- **What the task asks**: From the first line of the data below through the line holding "rng = np.random.default_rng(11)", output each line exactly and leave the pictures out.
>> START Stored data
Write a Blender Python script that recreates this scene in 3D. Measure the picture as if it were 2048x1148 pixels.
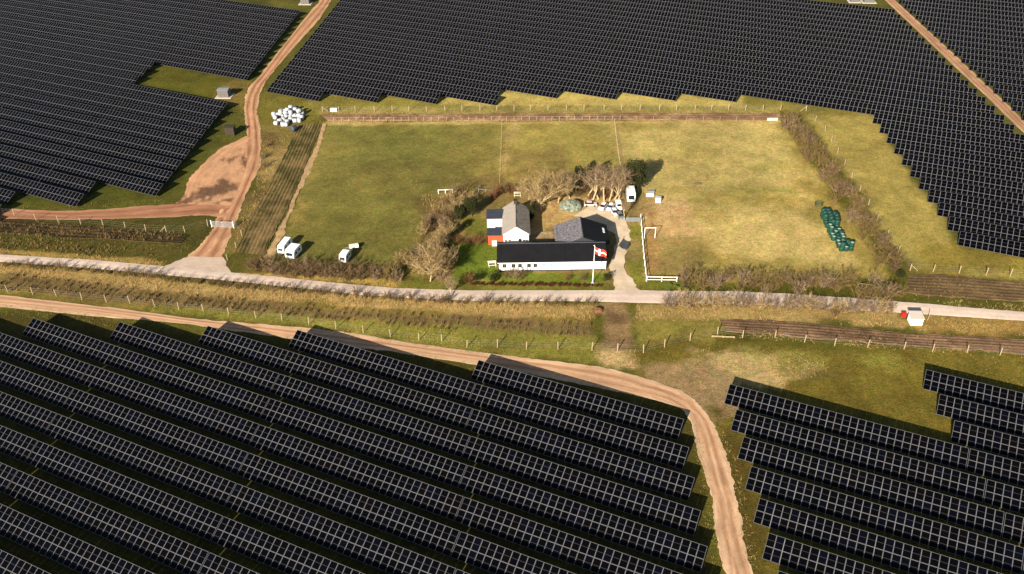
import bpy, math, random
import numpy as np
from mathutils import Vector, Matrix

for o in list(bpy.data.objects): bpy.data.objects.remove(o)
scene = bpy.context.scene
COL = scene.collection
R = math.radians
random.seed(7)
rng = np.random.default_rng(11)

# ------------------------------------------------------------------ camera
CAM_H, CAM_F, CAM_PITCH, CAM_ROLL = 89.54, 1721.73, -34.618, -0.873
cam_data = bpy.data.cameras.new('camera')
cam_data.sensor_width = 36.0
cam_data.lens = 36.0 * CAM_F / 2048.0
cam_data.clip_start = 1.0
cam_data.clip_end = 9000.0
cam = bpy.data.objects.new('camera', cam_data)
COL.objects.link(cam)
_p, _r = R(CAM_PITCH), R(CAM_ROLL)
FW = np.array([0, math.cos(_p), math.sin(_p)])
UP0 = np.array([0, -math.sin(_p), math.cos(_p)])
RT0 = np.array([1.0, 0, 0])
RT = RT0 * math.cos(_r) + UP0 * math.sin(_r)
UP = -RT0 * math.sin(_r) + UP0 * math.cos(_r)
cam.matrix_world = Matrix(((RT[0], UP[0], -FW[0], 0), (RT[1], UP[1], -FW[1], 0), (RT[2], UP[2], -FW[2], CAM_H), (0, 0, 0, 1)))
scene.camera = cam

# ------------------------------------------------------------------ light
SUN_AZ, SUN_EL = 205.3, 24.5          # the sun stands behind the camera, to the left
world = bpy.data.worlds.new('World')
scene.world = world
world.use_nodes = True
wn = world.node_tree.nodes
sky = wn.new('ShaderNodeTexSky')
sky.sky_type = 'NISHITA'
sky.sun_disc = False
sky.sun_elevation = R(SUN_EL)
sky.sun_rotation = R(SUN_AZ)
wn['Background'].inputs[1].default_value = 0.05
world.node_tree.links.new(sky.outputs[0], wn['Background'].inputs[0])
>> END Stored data
- **Output for this task**:
Write a Blender Python script that recreates this scene in 3D. Measure the picture as if it were 2048x1148 pixels.
import bpy, math, random
import numpy as np
from mathutils import Vector, Matrix

for o in list(bpy.data.objects): bpy.data.objects.remove(o)
scene = bpy.context.scene
COL = scene.collection
R = math.radians
random.seed(7)
rng = np.random.default_rng(11)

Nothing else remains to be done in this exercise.